A popular issue for the Summit crowd was Gov. Brian Sandoval’s veto this summer of a bill that would have raised Nevada’s current renewable portfolio standard goal of 25 percent by 2025 to 40 percent by 2030.

“I actually agree with the governor’s veto on that,” Crowell said. “I think it was not a rejection of the policies but recognition that that goal was premature.”

Jeanne Benedetti, a project manager at Fulcrum Bioenergy, presented the Nevada-based company’s Sierra Biofuels Plant project at the summit on Saturday. She asserted that themes from all six sessions converge into the work done at Fulcrum.

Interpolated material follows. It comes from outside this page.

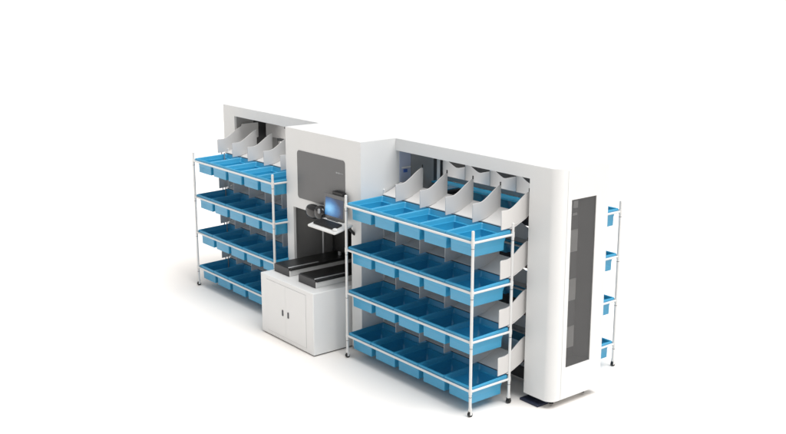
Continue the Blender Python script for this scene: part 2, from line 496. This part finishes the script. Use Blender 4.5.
bm = bmesh.new(); bmesh.ops.create_uvsphere(bm, u_segments=20, v_segments=12, radius=1)
for v in bm.verts: v.co = Vector((v.co.x*.034, v.co.y*.022, max(v.co.z, -.1)*.02+.002))
obj('shell', bm, M['post'], sc_); sc_.rotation_euler = (tilt, 0, R(8))
mo = thing('monitor', 'thin dark monitor with a glowing blue screen standing on the tray', 'monitor', (-.515, -.5, 1.301))
mo.rotation_euler = (R(-4), 0, 0)
bm = bmesh.new(); prism(bm, rrect(0, .345, 0, .245, .012), 'y', -.008, .010); obj('housing', bm, M['panel'], mo, .003)
bm = bmesh.new(); box(bm, .025, .325, -.0095, -.0075, .03, .21); obj('screen', bm, M['screen'], mo)
bm = bmesh.new(); box(bm, .08, .26, -.02, .03, -.012, .001); obj('stand', bm, M['panel'], mo, .003)
# twin-lobed black scanner
sn = thing('scanner', 'glossy black twin-lobed scanner head left of the monitor', 'scanner', (-.630, -.5, 1.335))
def lobe(cx, cz, rx, ry, rz):
    bm = bmesh.new(); bmesh.ops.create_uvsphere(bm, u_segments=28, v_segments=18, radius=1)
    for v in bm.verts:
        c = v.co
        k = lambda a: math.copysign(abs(a)**.8, a)
        v.co = Vector((cx+k(c.x)*rx, k(c.y)*ry, cz+k(c.z)*rz))
    return bm
obj('head', lobe(-.075, -.016, .105, .05, .072), M['gloss'], sn)
obj('head', lobe(.062, -.008, .082, .055, .072), M['gloss'], sn)
bm = bmesh.new(); tube(bm, (-.01, .03, -.01), (-.01, .072, -.01), .03); obj('mount', bm, M['black'], sn)
bm = bmesh.new(); prism(bm, rrect(.085, .12, .0, .05, .012), 'y', -.056, -.046); obj('label_plate', bm, M['mark'], sn, .002)

# ------------------------------------------------------------------ camera
cam = bpy.data.cameras.new('camera'); co = bpy.data.objects.new('camera', cam); COL.objects.link(co)
a, t, rl = R(50.8065), R(-12.9506), R(.1491)
fw = Vector((-math.sin(a)*math.cos(t), math.cos(a)*math.cos(t), math.sin(t)))
ri = Vector((math.cos(a), math.sin(a), 0)); up = ri.cross(fw)
Rt = ri*math.cos(rl)+up*math.sin(rl); Ut = up*math.cos(rl)-ri*math.sin(rl)
m3 = Matrix((Rt, Ut, -fw)).transposed().to_4x4(); m3.translation = Vector((7.6106, -6.0587, 3.6334))
co.matrix_world = m3
cam.sensor_width = 36; cam.lens = 1015.9185/786*36
cam.shift_x = -(407.3835-393)/786; cam.shift_y = -(217-209.1861)/786
cam.clip_start = .05; cam.clip_end = 2000
S.camera = co

# ------------------------------------------------------------------ light: white studio dome and one big softbox
w = bpy.data.worlds.new('World'); S.world = w; w.use_nodes = True
nt = w.node_tree; bg = nt.nodes['Background']
tc = nt.nodes.new('ShaderNodeTexCoord'); sp = nt.nodes.new('ShaderNodeSeparateXYZ')
rp = nt.nodes.new('ShaderNodeValToRGB')
nt.links.new(tc.outputs['Generated'], sp.inputs['Vector']); nt.links.new(sp.outputs['Z'], rp.inputs['Fac'])
rp.color_ramp.elements[0].position = 0; rp.color_ramp.elements[0].color = (.80, .80, .80, 1)
rp.color_ramp.elements[1].position = .9; rp.color_ramp.elements[1].color = (1, 1, 1, 1)
nt.links.new(rp.outputs['Color'], bg.inputs['Color']); bg.inputs['Strength'].default_value = .46
def area(name, loc, target, size, power, col=(1, 1, 1)):
    l = bpy.data.lights.new(name, 'AREA'); l.shape = 'SQUARE'; l.size = size; l.energy = power; l.color = col
    o = bpy.data.objects.new(name, l); COL.objects.link(o); o.location = loc
    o.rotation_euler = (Vector(target)-Vector(loc)).to_track_quat('-Z', 'Y').to_euler()
    return o
area('softbox', (375, 118, 915), (0, 0, 0), 760, 11700000, (1, .997, .99))

S.view_settings.view_transform = 'Standard'; S.view_settings.look = 'None'
S.view_settings.exposure = .25; S.view_settings.gamma = 1
S.render.engine = 'CYCLES'
S.cycles.use_denoising = True
S.cycles.max_bounces = 10; S.cycles.diffuse_bounces = 6; S.cycles.transparent_max_bounces = 8
S.cycles.sample_clamp_indirect = 6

“How we are applying carbon taxes, standards, regulations, conservation of resources, planning, all goes into the development of what we’re doing: converting garbage into jet fuel,” Benedetti said to the crowd.

Phase one of the Sierra Biofuels Plant project, the feedstock processing facility, was completed in 2016. The 65,000 square foot facility is located 20 miles east of Reno in Storey County. Feedstock is garbage minus high-moisture wastes, like food and yard trimmings. The feedstock is then compounded into industrial shredders, which are fitted with magnets that remove scrap metals. The product is then transported to the biorefinery and ultimately converted into jet fuel.

The biorefinery is phase two of the Sierra project and is scheduled to open operations in 2020.

The Federal Aviation Administration is committed to a 50 percent net reduction in carbon emissions by 2050. Biofuels are pivotal in achieving that goal, and if the Fulcrum biorefinery is completed on time it will operate for 30 years prior to the FAA deadline. Benedetti alluded to further federal promotion of renewable energy.

“The Department of Defense gave us a $70 million grant to help commercialize this technology because getting the technology and the molecules of biojet in the market is offsetting the fossil,” said Benedetti.

Additionally, UNR assistant director for environmental programs, John Sagebiel, commented on companies like Tesla and Switch and the increasing prevalence of corporate renewable energy commitments.

Switch is a major data center company that powers its buildings on 100 percent renewable energy. In February 2017, it opened the largest data center in the world, at 1.3 million square feet, in Reno, Nevada.

“I think renewable energy is as much about their marketing as it is about how they actually operate,” said Sagebiel. “Ultimately, an electron is an electron whether you generate it’s renewably or not, it’s going to power your data center just as well.”